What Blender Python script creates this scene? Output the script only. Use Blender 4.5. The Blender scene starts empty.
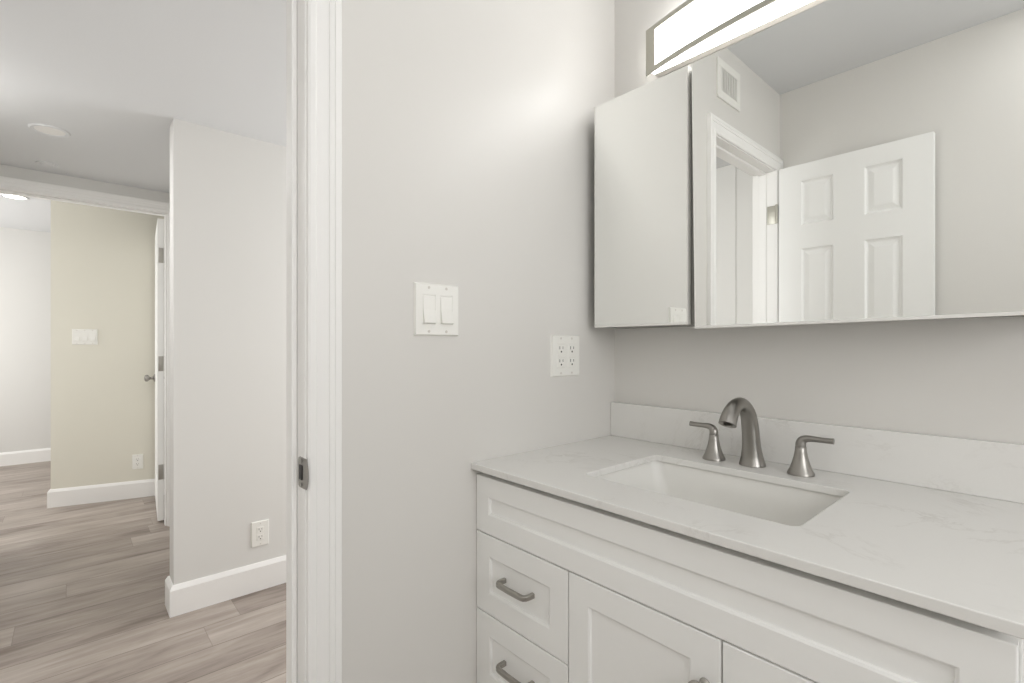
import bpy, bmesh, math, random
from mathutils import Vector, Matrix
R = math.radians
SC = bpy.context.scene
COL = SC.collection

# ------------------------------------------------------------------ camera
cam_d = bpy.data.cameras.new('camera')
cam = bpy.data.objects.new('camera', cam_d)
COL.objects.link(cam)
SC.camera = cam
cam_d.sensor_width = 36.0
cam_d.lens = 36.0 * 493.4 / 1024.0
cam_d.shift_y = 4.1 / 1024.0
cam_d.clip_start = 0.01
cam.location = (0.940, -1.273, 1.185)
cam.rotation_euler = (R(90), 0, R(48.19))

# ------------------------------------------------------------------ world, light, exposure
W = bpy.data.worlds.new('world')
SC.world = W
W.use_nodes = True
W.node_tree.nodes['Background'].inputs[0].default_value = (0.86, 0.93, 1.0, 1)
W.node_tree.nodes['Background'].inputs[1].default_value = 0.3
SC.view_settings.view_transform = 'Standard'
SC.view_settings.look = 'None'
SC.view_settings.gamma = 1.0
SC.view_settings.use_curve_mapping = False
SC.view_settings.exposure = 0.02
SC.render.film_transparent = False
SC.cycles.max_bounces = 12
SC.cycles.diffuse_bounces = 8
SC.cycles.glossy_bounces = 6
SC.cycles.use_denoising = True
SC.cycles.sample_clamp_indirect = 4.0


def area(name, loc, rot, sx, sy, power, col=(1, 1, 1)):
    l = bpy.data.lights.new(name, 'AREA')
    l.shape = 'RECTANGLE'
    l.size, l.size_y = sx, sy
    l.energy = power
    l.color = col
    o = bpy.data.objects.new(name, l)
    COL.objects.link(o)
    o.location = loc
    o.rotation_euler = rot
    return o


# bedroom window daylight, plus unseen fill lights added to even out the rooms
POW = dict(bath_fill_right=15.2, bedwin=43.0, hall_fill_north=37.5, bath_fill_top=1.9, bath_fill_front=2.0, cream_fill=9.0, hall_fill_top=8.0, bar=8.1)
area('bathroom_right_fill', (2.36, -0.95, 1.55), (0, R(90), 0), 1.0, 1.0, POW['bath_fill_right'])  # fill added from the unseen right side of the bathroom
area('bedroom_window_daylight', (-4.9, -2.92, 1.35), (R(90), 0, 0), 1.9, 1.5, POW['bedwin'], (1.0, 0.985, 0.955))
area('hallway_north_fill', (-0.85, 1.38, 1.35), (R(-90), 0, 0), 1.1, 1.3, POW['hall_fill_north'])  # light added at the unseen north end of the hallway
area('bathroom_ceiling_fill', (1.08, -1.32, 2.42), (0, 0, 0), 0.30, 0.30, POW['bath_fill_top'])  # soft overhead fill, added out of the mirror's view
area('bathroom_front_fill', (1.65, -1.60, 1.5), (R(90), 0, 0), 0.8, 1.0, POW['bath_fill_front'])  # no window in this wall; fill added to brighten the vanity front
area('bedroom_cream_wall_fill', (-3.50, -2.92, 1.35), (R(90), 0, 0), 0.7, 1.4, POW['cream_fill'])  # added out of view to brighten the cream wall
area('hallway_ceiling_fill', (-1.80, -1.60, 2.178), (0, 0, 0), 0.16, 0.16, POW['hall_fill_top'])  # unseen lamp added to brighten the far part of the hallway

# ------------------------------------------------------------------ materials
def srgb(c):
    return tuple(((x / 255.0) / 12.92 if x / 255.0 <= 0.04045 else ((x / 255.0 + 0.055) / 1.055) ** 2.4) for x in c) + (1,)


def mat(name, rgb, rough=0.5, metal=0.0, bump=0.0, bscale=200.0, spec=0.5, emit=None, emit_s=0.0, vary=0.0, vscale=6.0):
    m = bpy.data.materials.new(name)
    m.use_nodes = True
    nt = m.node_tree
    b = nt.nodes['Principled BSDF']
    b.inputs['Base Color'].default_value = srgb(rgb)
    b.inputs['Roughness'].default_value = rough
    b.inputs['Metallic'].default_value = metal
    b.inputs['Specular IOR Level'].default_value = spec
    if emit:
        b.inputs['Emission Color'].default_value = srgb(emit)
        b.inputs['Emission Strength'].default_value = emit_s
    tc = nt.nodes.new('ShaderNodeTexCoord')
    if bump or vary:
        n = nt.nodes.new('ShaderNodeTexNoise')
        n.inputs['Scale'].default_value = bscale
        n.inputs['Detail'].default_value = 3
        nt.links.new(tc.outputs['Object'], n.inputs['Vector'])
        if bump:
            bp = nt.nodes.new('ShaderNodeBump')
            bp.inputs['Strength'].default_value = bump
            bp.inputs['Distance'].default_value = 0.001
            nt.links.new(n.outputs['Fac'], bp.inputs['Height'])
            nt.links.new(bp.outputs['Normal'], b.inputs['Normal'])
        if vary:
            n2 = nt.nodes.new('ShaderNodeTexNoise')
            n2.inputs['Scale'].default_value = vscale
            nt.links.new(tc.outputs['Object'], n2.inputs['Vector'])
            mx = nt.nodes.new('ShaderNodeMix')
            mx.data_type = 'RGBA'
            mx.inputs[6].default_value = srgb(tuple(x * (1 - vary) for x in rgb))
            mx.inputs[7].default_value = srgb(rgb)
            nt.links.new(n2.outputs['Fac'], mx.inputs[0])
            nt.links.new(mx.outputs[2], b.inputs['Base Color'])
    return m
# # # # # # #
## GIVEN EXERCISE
Your task is to gather every line with the word "scene" and copy it.

## THE RESPONSE
What Blender Python script creates this scene? Output the script only. Use Blender 4.5. The Blender scene starts empty.
SC = bpy.context.scene